Though Evanston beat New Trier three times in-season, games between the powerhouses were exceptionally competitive. The first time the two teams met on April 7, Evanston narrowly nudged out a 10-8 victory. This practically ensured Evanston’s place in the conference championship at the end of the season and also gave the Kits a nice confidence boost for future games against the Trevians.

“Something that I had come up with after all the years of struggling to beat [New Trier] at the end of the season was you had to beat them before the end of the year.” says Varsity Head Coach Andy Miner. “You couldn’t just turn it out at the end of the season and hope that you would.” 
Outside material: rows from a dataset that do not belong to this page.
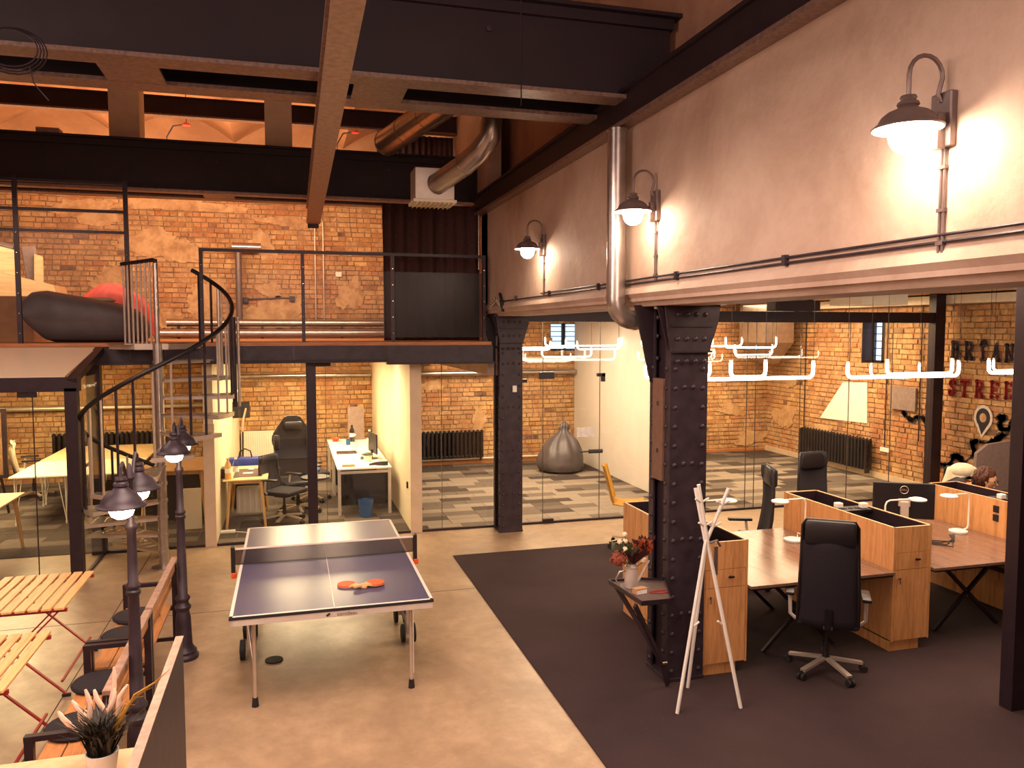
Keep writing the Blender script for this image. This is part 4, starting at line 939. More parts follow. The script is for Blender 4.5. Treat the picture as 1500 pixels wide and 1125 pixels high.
P('body', MB().lathe([(0, 0), (.052, 0), (.055, .006), (.052, .12), (.048, .15), (.052, .155), (.052, .165), (.042, .17), (.04, .185), (.046, .19), (.044, .186), (.038, .184), (.036, .06), (0, .05)], (0,0,0), 26), 'alu', wc, True)
P('spout', MB().tube([(.045, 0, .03), (.09, 0, .10), (.15, 0, .20)], [.014, .011, .008], 8), 'alu', wc, True)
P('handle', MB().tube([(-.05, 0, .13), (-.10, .0, .13), (-.13, 0, .07), (-.1, 0, .02)], .006, 7), 'steel', wc, True)
fb = TH('dried_bouquet', 'dried bouquet of rust, cream and maroon flowers in the watering can', 'flowers', (2.53, 5.58, zt+.12))
rnd = random.Random(4)
def stem(p): P('stem', MB().tube([(0,0,0), (p[0]*.4, p[1]*.4, p[2]*.5), p], .003, 5), 'green', fb)
big = (-.12, -.03, .12)
fl = MB()
for k in range(90):
    a = rnd.random()*2*PI; b = math.acos(rnd.uniform(-.5, 1)); r = .058
    d = Vector((math.sin(b)*math.cos(a), math.sin(b)*math.sin(a), math.cos(b)))
    fl.ball(Vector(big)+d*r*rnd.uniform(.85,1.15), .0105, (1,1,.6), 6, 4, d.to_track_quat('Z', 'Y'))
fl.ball(big, .055); P('hydrangea', fl, 'flower', fb, True); stem(big)
for p in ((-.06, 0, .30), (-.09, .02, .24), (-.05, .01, .245), (-.065, -.02, .19), (-.03, -.02, .165)):
    P('pompom', MB().ball(p, .021), 'pom', fb, True); stem(p)
P('rose', MB().lathe([(0, -.03), (.022, -.015), (.026, .01), (.018, .02), (.022, .024), (0, .012)], (.085, -.03, .10), 12), 'pom', fb, True); stem((.085, -.03, .08))
def spray(name, mat, c, n, L, sp):
    m = MB(); c = Vector(c)
    for k in range(n):
        d = Vector((rnd.uniform(-sp, sp), rnd.uniform(-sp, sp), 1)).normalized(); q = c+d*L*rnd.uniform(.5, 1)
        s_ = d.cross(Vector((0,1,0))).normalized()*.008
        m.poly([c-s_*.2, c+s_*.2, (c+q)/2+s_, q, (c+q)/2-s_], [(0,1,2,3,4)])
        m.poly([q-d*.03, q-d*.02+s_*2, q+d*.01], [(0,1,2)]); m.poly([q-d*.03, q-d*.02-s_*2, q+d*.01], [(0,1,2)])
    P(name, m, mat, fb)
spray('maroon_leaves', 'maroon', (.02, 0, .06), 60, .18, .9); spray('rust_leaves', 'rust', (.10, 0, .10), 40, .16, .8); spray('maroon_leaves', 'maroon', (.12, 0, .12), 30, .17, .8); spray('green_sprigs', 'green', (-.06, 0, .1), 50, .17, .9)
bxs = TH('card_box', 'small orange and white card box on the tray shelf', 'box', (2.53, 5.42, zt+.001), .2)
P('box', MB().box((-.05, -.025, 0), (.05, .03, .045), bev=.002), 'card', bxs); P('label', bx((-.045, -.027, .003), (.045, -.025, .032)), 'paper', bxs)
T1('key_cord', 'red cord loop lying on the tray shelf', 'cord', MB().tube([(2.6, 5.4, zt+.006), (2.68, 5.37, zt+.006), (2.74, 5.38, zt+.006), (2.75, 5.42, zt+.006), (2.68, 5.43, zt+.006), (2.61, 5.42, zt+.006)], .004, 6, closed=True), 'red', smooth=True)
# ------------------------------------------------------------ NEAR BLACK POST at the right edge
npst = TH('door_frame_post', 'thick black steel post at the right edge of the picture', 'post', (5.16, 4.55, 0), world=True)
P('post', bx((5.11, 4.49, .0), (5.24, 4.60, 3.45), bev=.004), 'black', npst); P('rebate', bx((5.24, 4.51, 0), (5.27, 4.56, 3.45)), 'iron', npst)
P('sill', bx((5.27, 4.5, .012), (7.2, 4.56, .04)), 'black', npst); P('pane', bx((5.27, 4.53, .04), (7.2, 4.54, 3.4)), 'glass', npst)
# ------------------------------------------------------------ LED TUBE PENDANTS
def utube(x0, x1, y, z, h, r, rc=.06):
    pts = [(x0, y, z+h), (x0, y, z+rc)]+[(x0+rc-rc*math.cos(a), y, z+rc-rc*math.sin(a)) for a in (.4, .8, 1.2, PI/2)]
    pts += [(x1-rc+rc*math.sin(a), y, z+rc-rc*math.cos(a)) for a in (0, .4, .8, 1.2, PI/2)]+[(x1, y, z+h)]
    return pts
def pendant(lab, items, ztop=3.44):
    c = items[0]; t = TH('tube_pendant', lab, 'pendant lamp', ((c[0]+c[1])/2, c[2], c[3]), group='white U-shaped tube pendants', world=True)
    for (x0, x1, y, z, h, r) in items:
        tb = P('light_tube', MB().tube(utube(x0, x1, y, z, h, r), r, 10), 'tube', t, True)
        for x in (x0, x1):
            P('end_cap', MB().cyl((x, y, z+h), (x, y, z+h+.03), r*1.05), 'white', tb); P('wire', MB().cyl((x, y, z+h+.03), (x, y, ztop), .0025, seg=5), 'rubber', tb)
    return t
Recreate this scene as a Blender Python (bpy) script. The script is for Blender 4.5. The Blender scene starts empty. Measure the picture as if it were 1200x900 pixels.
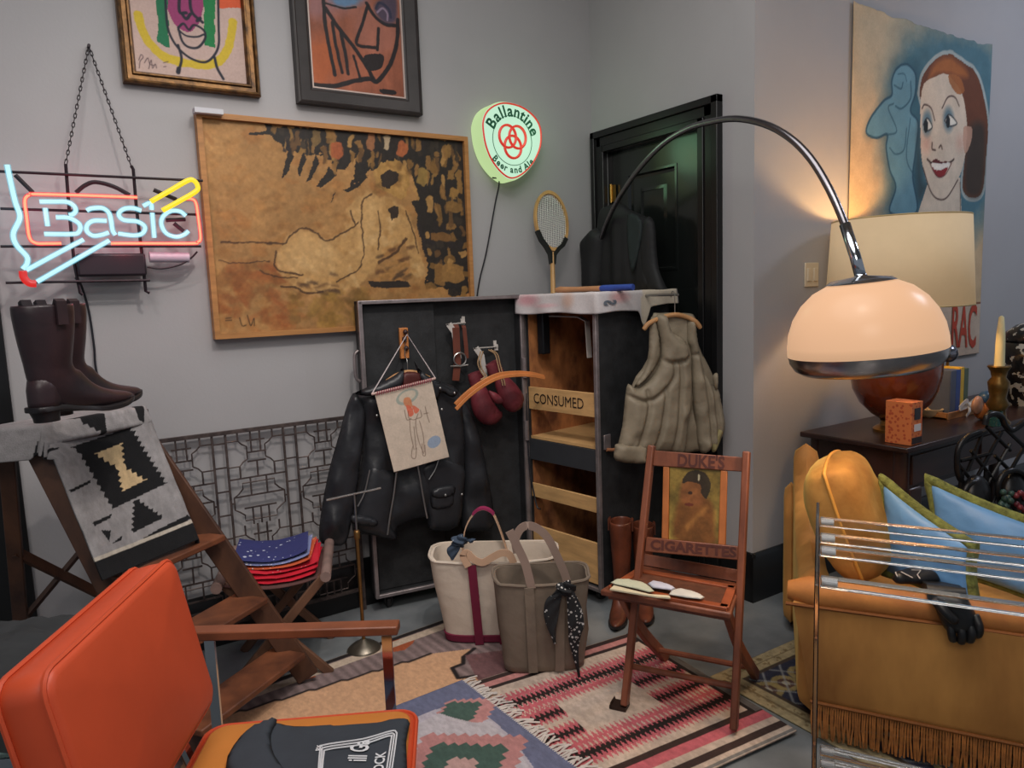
import bpy, math, random
import numpy as np
from mathutils import Vector, Matrix
from mathutils.geometry import delaunay_2d_cdt

random.seed(7)
SC = bpy.context.scene
COL = SC.collection
A = lambda *p: np.array(p, float)

# ------------------------------------------------------------------ camera model (frame 1200 x 900)
FPX = 862.0
PITCH, ROLL, YAW = [math.radians(v) for v in (7.1, -2.1, 57.2)]
EYE = 1.5
WORLD = 0.33
_fw = A(math.cos(YAW)*math.cos(PITCH), math.sin(YAW)*math.cos(PITCH), -math.sin(PITCH))
_r = A(math.sin(YAW), -math.cos(YAW), 0)
_u = np.cross(_r, _fw)
_r, _u = math.cos(ROLL)*_r + math.sin(ROLL)*_u, -math.sin(ROLL)*_r + math.cos(ROLL)*_u
CAM = A(0, 0, EYE)

def ray(x, y): return _fw + _r*((x-600)/FPX) - _u*((y-450)/FPX)
def onz(x, y, z=0.0):
    d = ray(x, y); return CAM + d*((z-EYE)/d[2])
def ony(x, y, Y):
    d = ray(x, y); return CAM + d*(Y/d[1])
def onx(x, y, X):
    d = ray(x, y); return CAM + d*(X/d[0])
def dp(x, y, t): return CAM + ray(x, y)*t
def pl(x, y, p, n):
    d = ray(x, y); n = np.array(n, float); return CAM + d*(np.dot(np.array(p, float)-CAM, n)/np.dot(d, n))
def nrm(v):
    v = np.array(v, float); return v/np.linalg.norm(v)

# ------------------------------------------------------------------ materials
def lin(c):
    c = np.array(c[:3], float)/255.0
    return np.where(c <= 0.04045, c/12.92, ((c+0.055)/1.055)**2.4)
def rgba(c): return tuple(lin(c)) + (1.0,)
_mats = {}
def mat(name, col, rough=0.6, metal=0.0, var=0.12, scale=9.0, bump=0.0, bscale=60.0, col2=None, sheen=0.0,
        coat=0.0, trans=0.0, ior=1.45, emit=None, estr=0.0, stretch=(1, 1, 1), spec=0.5):
    if name in _mats: return _mats[name]
    m = bpy.data.materials.new(name); m.use_nodes = True
    nt = m.node_tree; N = nt.nodes; L = nt.links
    b = N['Principled BSDF']
    b.inputs['Roughness'].default_value = rough
    b.inputs['Metallic'].default_value = metal
    b.inputs['IOR'].default_value = ior
    b.inputs['Specular IOR Level'].default_value = spec
    b.inputs['Transmission Weight'].default_value = trans
    b.inputs['Coat Weight'].default_value = coat
    b.inputs['Coat Roughness'].default_value = 0.15
    if sheen:
        b.inputs['Sheen Weight'].default_value = sheen
        b.inputs['Sheen Roughness'].default_value = 0.4
        b.inputs['Sheen Tint'].default_value = rgba([min(255, v*1.4+30) for v in col])
    c1 = lin(col); c2 = lin(col2) if col2 is not None else c1*(1-var*2)
    tc = N.new('ShaderNodeTexCoord'); mp = N.new('ShaderNodeMapping'); mp.inputs['Scale'].default_value = stretch
    L.new(tc.outputs['Object'], mp.inputs['Vector'])
    if var or col2 is not None:
        nz = N.new('ShaderNodeTexNoise'); nz.inputs['Scale'].default_value = scale; nz.inputs['Detail'].default_value = 5
        nz.inputs['Roughness'].default_value = 0.6
        L.new(mp.outputs['Vector'], nz.inputs['Vector'])
        rp = N.new('ShaderNodeValToRGB'); rp.color_ramp.elements[0].position = 0.32; rp.color_ramp.elements[1].position = 0.68
        rp.color_ramp.elements[0].color = tuple(c2)+(1,)
        rp.color_ramp.elements[1].color = tuple(np.minimum(c1*(1+var*0.4), 1))+(1,)
        L.new(nz.outputs['Fac'], rp.inputs['Fac']); L.new(rp.outputs['Color'], b.inputs['Base Color'])
    else:
        b.inputs['Base Color'].default_value = tuple(c1)+(1,)
    if bump:
        n2 = N.new('ShaderNodeTexNoise'); n2.inputs['Scale'].default_value = bscale; n2.inputs['Detail'].default_value = 4
        L.new(mp.outputs['Vector'], n2.inputs['Vector'])
        bp = N.new('ShaderNodeBump'); bp.inputs['Strength'].default_value = bump; bp.inputs['Distance'].default_value = 0.01
        L.new(n2.outputs['Fac'], bp.inputs['Height']); L.new(bp.outputs['Normal'], b.inputs['Normal'])
    if emit is not None:
        b.inputs['Emission Color'].default_value = rgba(emit); b.inputs['Emission Strength'].default_value = estr
    _mats[name] = m
    return m

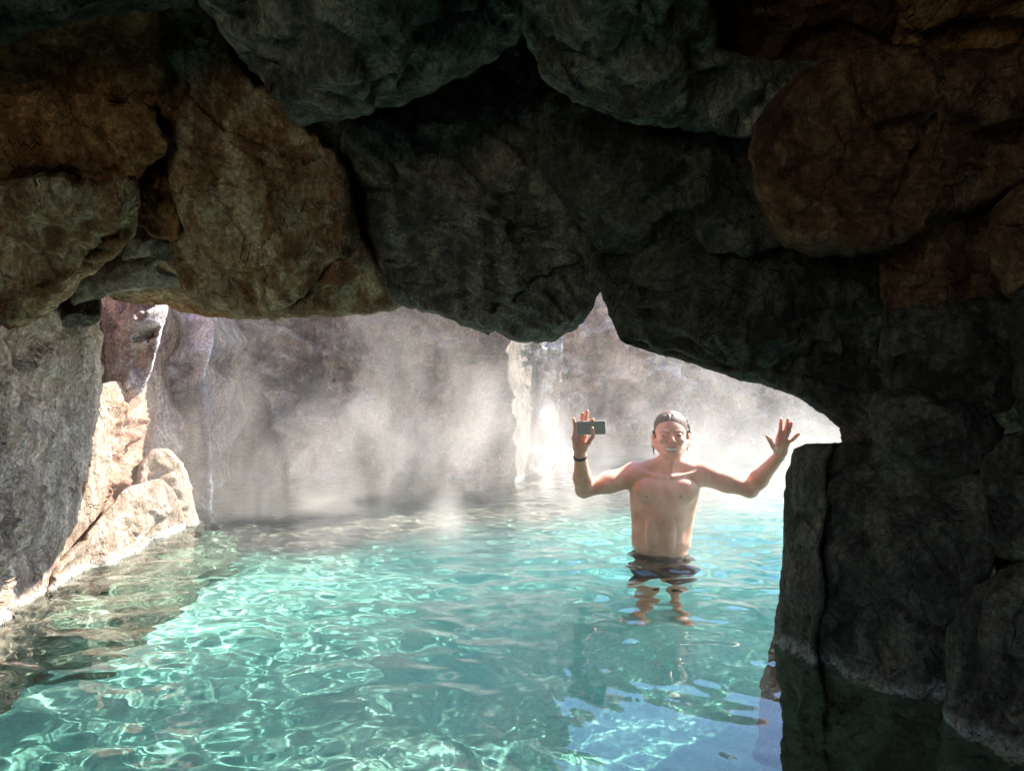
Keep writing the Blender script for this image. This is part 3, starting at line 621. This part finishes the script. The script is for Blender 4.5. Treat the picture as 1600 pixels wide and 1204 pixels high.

The next time Evanston faced New Trier was at the Water Polo Classic tournament held at Stevenson High School. The margin of victory was slightly wider this time, at 11-7, and the win propelled the Orange and Blue to the tournament championship, which was ultimately lost to the host team, 10-1.

Finally, almost a month later on May 7, the Wildkits defeated New Trier to win the conference championship, 8-6. Evanston’s goals were scored by Class of 2022 seniors Ava Santos-Volpe, Hilda Arellano, Morrigan Bushroe-Stumpf and sophomore Zayra Arellano that day.

“Going into the conference game, we fully believed in what we were doing as a staff and a team. We didn’t really want to change anything—just trust in the work that we’ve done and our abilities that we have and hopefully it’ll carry us through again,” says Miner. “And for conference it did.” 

Once conference was secured, it was smooth sailing through the Sectional tournament for Evanston. After a first round bye, E-Town trounced Maine South, 17-3, in the quarterfinals and Loyola Academy, 11-4, in the semifinals. 

According to Arellano, one of the biggest reasons girls water polo achieved so many wins this season was by focusing on the first goal each game.

“First goal matters, one-hundred percent,” says Arellano. “Every game that we played this season we always shot the first goal, including the three wins against New Trier.”

But when the Kits went head-to-head against the Trevians for the final time in the Sectional championship, New Trier shot first.

“It wasn’t very visible, but you could just tell off your own teammates because you get so close to them that they were like ‘whoa, they shot first,’” says Arellano.

Going into the fourth quarter, Evanston was faced with overcoming an improbable, but not impossible, 6-2 deficit. But every goal the Kits scored in the fourth, the Trevians matched. With a 9-5 final score, it might not have been the biggest loss of the season, but it was most definitely the worst.

“[New Trier’s] intensity was at a level that we hadn’t seen anything remotely close to the entire season,” says Miner. “They came out and took over the game right out of the gate. And then we just couldn’t find a rhythm.”

While the season may have ended in the traditional sense with that heartbreaking loss, there was still one more duty for girls water polo to fulfill. For the past two seasons, the team has come together for one last practice a week after the final game. The coaches jump in the pool, the seniors say their goodbyes and everyone walks out together.

“For years, we were always losing in the Sectional finals. That’s such a crappy way to end your time together,” says Miner. “There needs to be something better that allows allows closure. That’s what we’ve done the last two seasons, something I will continue doing and something I think every every program should do.”